The problem:
Transcribe the whole listing without a single picture.

Given material:
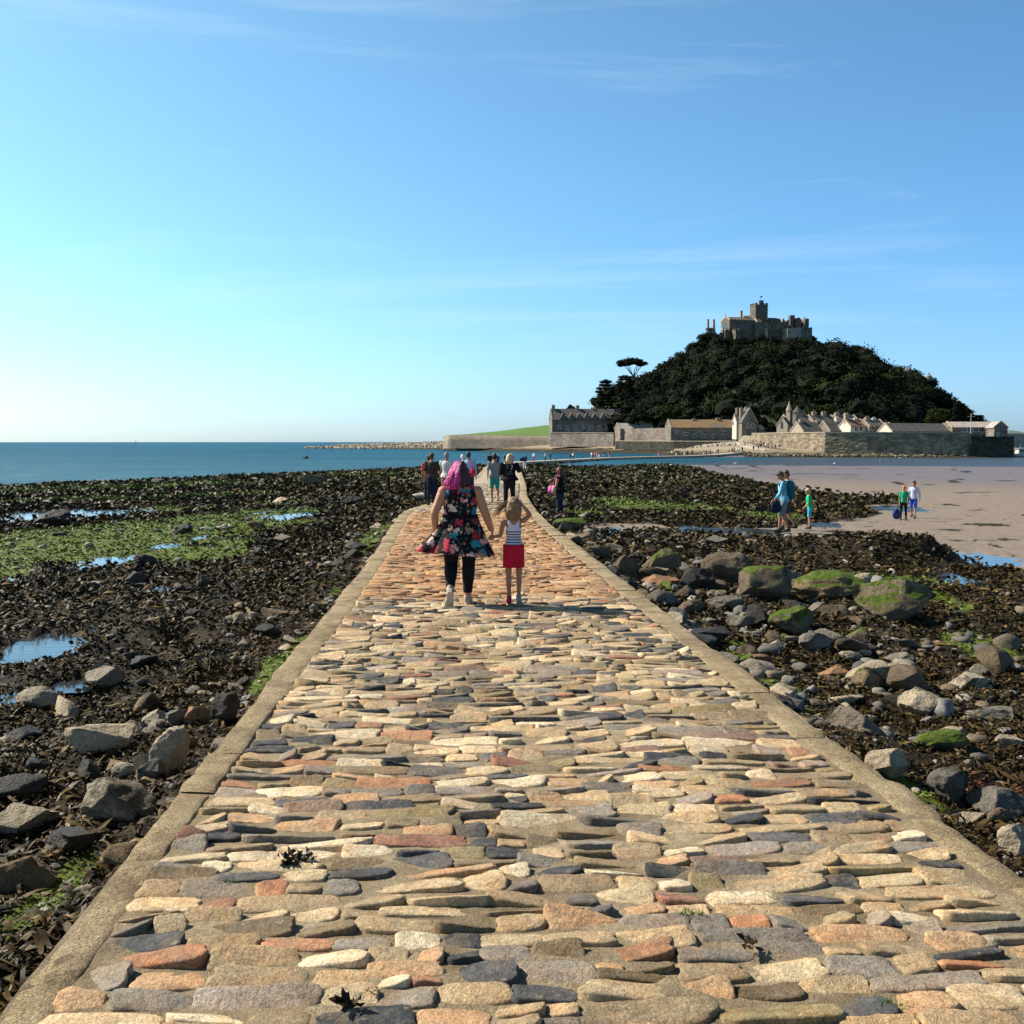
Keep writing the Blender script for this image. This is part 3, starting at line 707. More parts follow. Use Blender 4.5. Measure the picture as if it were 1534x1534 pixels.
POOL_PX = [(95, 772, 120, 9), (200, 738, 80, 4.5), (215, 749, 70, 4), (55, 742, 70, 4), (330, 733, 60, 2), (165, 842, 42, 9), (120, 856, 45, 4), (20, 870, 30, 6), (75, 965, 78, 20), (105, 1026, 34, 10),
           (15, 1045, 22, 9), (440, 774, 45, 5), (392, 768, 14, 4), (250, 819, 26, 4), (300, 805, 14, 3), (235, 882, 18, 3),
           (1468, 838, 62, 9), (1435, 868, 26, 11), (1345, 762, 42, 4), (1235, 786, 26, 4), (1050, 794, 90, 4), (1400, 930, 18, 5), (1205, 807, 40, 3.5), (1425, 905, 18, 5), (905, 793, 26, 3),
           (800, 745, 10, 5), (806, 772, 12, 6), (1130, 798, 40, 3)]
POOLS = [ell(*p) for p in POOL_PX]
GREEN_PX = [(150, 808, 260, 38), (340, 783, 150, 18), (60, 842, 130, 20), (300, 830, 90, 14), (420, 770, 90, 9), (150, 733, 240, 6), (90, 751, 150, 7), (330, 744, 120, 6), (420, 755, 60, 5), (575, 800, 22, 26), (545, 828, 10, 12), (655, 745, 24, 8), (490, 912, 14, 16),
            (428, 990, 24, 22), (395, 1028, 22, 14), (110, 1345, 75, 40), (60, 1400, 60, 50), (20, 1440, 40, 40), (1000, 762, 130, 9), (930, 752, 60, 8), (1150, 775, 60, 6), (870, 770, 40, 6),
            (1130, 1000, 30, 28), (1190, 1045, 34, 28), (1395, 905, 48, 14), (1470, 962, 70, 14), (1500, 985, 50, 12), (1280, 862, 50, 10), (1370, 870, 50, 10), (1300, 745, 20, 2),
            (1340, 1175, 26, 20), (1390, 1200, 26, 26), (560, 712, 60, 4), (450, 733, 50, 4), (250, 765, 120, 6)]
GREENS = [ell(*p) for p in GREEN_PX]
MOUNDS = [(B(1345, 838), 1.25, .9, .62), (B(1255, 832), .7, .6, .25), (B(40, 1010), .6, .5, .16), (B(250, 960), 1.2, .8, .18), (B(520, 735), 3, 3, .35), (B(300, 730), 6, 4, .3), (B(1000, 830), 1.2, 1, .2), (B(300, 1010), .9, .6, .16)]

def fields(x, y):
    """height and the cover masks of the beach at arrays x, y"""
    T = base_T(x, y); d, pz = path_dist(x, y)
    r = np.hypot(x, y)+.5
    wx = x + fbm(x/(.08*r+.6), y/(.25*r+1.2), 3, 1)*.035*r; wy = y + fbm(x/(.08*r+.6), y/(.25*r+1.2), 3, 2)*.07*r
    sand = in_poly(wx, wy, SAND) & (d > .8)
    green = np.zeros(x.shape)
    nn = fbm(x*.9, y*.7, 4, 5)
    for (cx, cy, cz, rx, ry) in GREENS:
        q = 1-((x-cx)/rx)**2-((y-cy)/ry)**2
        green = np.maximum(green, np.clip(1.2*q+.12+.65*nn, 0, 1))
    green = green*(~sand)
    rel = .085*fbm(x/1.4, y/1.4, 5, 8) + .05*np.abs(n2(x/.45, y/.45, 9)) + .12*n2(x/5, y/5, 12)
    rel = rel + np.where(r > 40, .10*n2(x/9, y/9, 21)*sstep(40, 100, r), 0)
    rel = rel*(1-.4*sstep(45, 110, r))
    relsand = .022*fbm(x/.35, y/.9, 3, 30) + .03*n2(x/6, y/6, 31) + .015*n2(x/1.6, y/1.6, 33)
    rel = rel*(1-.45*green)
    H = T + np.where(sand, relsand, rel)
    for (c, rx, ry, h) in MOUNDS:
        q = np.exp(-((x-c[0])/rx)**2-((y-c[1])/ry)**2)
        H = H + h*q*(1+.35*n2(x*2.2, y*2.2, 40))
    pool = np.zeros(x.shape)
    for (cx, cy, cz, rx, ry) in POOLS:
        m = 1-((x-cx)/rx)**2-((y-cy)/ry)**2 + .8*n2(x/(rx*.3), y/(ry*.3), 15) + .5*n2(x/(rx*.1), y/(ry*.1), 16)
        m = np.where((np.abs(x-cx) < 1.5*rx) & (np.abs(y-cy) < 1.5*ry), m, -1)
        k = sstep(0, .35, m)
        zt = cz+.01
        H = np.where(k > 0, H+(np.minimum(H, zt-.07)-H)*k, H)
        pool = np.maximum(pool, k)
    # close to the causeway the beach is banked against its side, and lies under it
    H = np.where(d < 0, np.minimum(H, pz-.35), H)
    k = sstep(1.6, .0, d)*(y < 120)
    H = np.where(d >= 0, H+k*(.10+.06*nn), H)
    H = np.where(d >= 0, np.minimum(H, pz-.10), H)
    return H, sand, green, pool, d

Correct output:
Keep writing the Blender script for this image. This is part 3, starting at line 707. More parts follow. Use Blender 4.5. Measure the picture as if it were 1534x1534 pixels.
POOL_PX = [(95, 772, 120, 9), (200, 738, 80, 4.5), (215, 749, 70, 4), (55, 742, 70, 4), (330, 733, 60, 2), (165, 842, 42, 9), (120, 856, 45, 4), (20, 870, 30, 6), (75, 965, 78, 20), (105, 1026, 34, 10),
           (15, 1045, 22, 9), (440, 774, 45, 5), (392, 768, 14, 4), (250, 819, 26, 4), (300, 805, 14, 3), (235, 882, 18, 3),
           (1468, 838, 62, 9), (1435, 868, 26, 11), (1345, 762, 42, 4), (1235, 786, 26, 4), (1050, 794, 90, 4), (1400, 930, 18, 5), (1205, 807, 40, 3.5), (1425, 905, 18, 5), (905, 793, 26, 3),
           (800, 745, 10, 5), (806, 772, 12, 6), (1130, 798, 40, 3)]
POOLS = [ell(*p) for p in POOL_PX]
GREEN_PX = [(150, 808, 260, 38), (340, 783, 150, 18), (60, 842, 130, 20), (300, 830, 90, 14), (420, 770, 90, 9), (150, 733, 240, 6), (90, 751, 150, 7), (330, 744, 120, 6), (420, 755, 60, 5), (575, 800, 22, 26), (545, 828, 10, 12), (655, 745, 24, 8), (490, 912, 14, 16),
            (428, 990, 24, 22), (395, 1028, 22, 14), (110, 1345, 75, 40), (60, 1400, 60, 50), (20, 1440, 40, 40), (1000, 762, 130, 9), (930, 752, 60, 8), (1150, 775, 60, 6), (870, 770, 40, 6),
            (1130, 1000, 30, 28), (1190, 1045, 34, 28), (1395, 905, 48, 14), (1470, 962, 70, 14), (1500, 985, 50, 12), (1280, 862, 50, 10), (1370, 870, 50, 10), (1300, 745, 20, 2),
            (1340, 1175, 26, 20), (1390, 1200, 26, 26), (560, 712, 60, 4), (450, 733, 50, 4), (250, 765, 120, 6)]
GREENS = [ell(*p) for p in GREEN_PX]
MOUNDS = [(B(1345, 838), 1.25, .9, .62), (B(1255, 832), .7, .6, .25), (B(40, 1010), .6, .5, .16), (B(250, 960), 1.2, .8, .18), (B(520, 735), 3, 3, .35), (B(300, 730), 6, 4, .3), (B(1000, 830), 1.2, 1, .2), (B(300, 1010), .9, .6, .16)]

def fields(x, y):
    """height and the cover masks of the beach at arrays x, y"""
    T = base_T(x, y); d, pz = path_dist(x, y)
    r = np.hypot(x, y)+.5
    wx = x + fbm(x/(.08*r+.6), y/(.25*r+1.2), 3, 1)*.035*r; wy = y + fbm(x/(.08*r+.6), y/(.25*r+1.2), 3, 2)*.07*r
    sand = in_poly(wx, wy, SAND) & (d > .8)
    green = np.zeros(x.shape)
    nn = fbm(x*.9, y*.7, 4, 5)
    for (cx, cy, cz, rx, ry) in GREENS:
        q = 1-((x-cx)/rx)**2-((y-cy)/ry)**2
        green = np.maximum(green, np.clip(1.2*q+.12+.65*nn, 0, 1))
    green = green*(~sand)
    rel = .085*fbm(x/1.4, y/1.4, 5, 8) + .05*np.abs(n2(x/.45, y/.45, 9)) + .12*n2(x/5, y/5, 12)
    rel = rel + np.where(r > 40, .10*n2(x/9, y/9, 21)*sstep(40, 100, r), 0)
    rel = rel*(1-.4*sstep(45, 110, r))
    relsand = .022*fbm(x/.35, y/.9, 3, 30) + .03*n2(x/6, y/6, 31) + .015*n2(x/1.6, y/1.6, 33)
    rel = rel*(1-.45*green)
    H = T + np.where(sand, relsand, rel)
    for (c, rx, ry, h) in MOUNDS:
        q = np.exp(-((x-c[0])/rx)**2-((y-c[1])/ry)**2)
        H = H + h*q*(1+.35*n2(x*2.2, y*2.2, 40))
    pool = np.zeros(x.shape)
    for (cx, cy, cz, rx, ry) in POOLS:
        m = 1-((x-cx)/rx)**2-((y-cy)/ry)**2 + .8*n2(x/(rx*.3), y/(ry*.3), 15) + .5*n2(x/(rx*.1), y/(ry*.1), 16)
        m = np.where((np.abs(x-cx) < 1.5*rx) & (np.abs(y-cy) < 1.5*ry), m, -1)
        k = sstep(0, .35, m)
        zt = cz+.01
        H = np.where(k > 0, H+(np.minimum(H, zt-.07)-H)*k, H)
        pool = np.maximum(pool, k)
    # close to the causeway the beach is banked against its side, and lies under it
    H = np.where(d < 0, np.minimum(H, pz-.35), H)
    k = sstep(1.6, .0, d)*(y < 120)
    H = np.where(d >= 0, H+k*(.10+.06*nn), H)
    H = np.where(d >= 0, np.minimum(H, pz-.10), H)
    return H, sand, green, pool, d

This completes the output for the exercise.